The commission’s chairperson, commission chairwoman, Rekha Sharma, put forward the proposal on the grounds that priests misuse it to target and blackmail women, according to a UCAN report on July 27.
“The tenor of the demand shows they do not understand the meaning (of the sacrament of confession) nor do they have respect for religious freedom,” the cardinal said on July 26.
The call came after five Malankara Orthodox Syrian Church priests in Kerala state were suspended from ministry, including at least two who had sex with a married woman CNS reported.
Two of the cases are currently already under police investigation. 
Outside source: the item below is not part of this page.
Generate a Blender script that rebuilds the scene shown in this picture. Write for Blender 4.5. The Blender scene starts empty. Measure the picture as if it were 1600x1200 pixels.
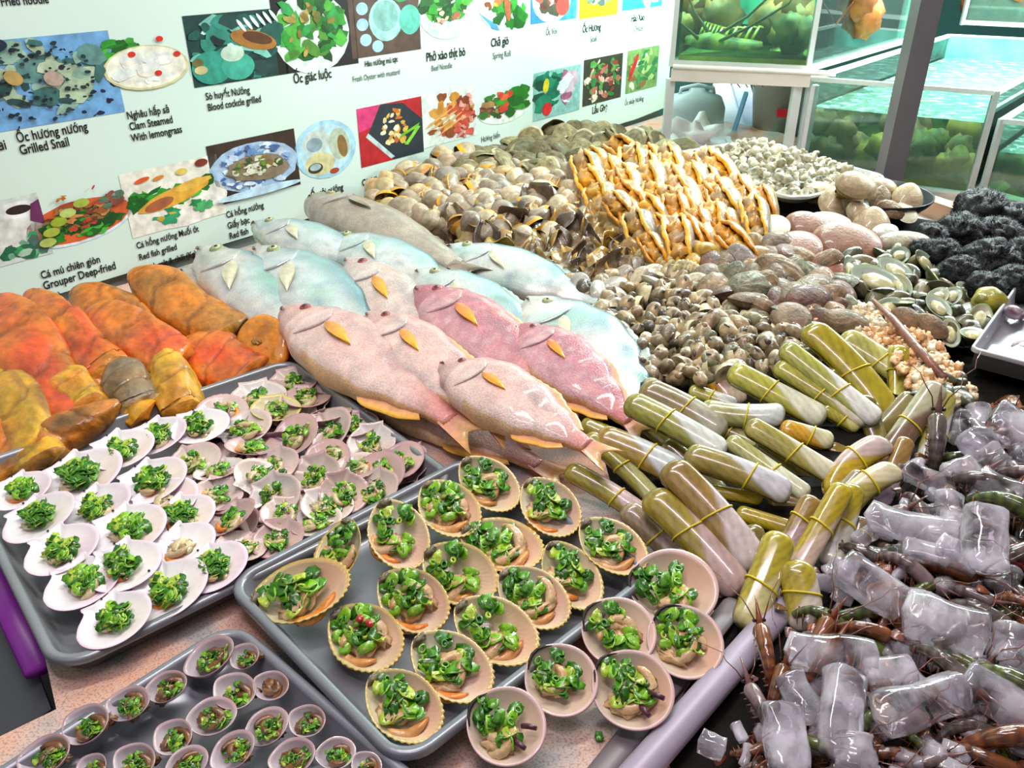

“It is none of their business to interfere with the religious matters of Christians,” UCAN reported Bishop Theodore Mascarenhas, the secretary general of the bishops’ conference, as saying.
The Kerala Bishops’ Council called the proposal “an attack on the Christian faith and spiritual practice.” 
The council said, “We strongly feel that the recommendation is unwarranted… We suspect communal and political motives behind this unconstitutional interference into the internal spiritual affairs of the Church.”
India’s Christian leaders have been complaining that since the prime minister, Narendra Modi, came to power with the pro-Hindu Bharatiya Janata Party in 2014, violence and harassment of Christians has increased.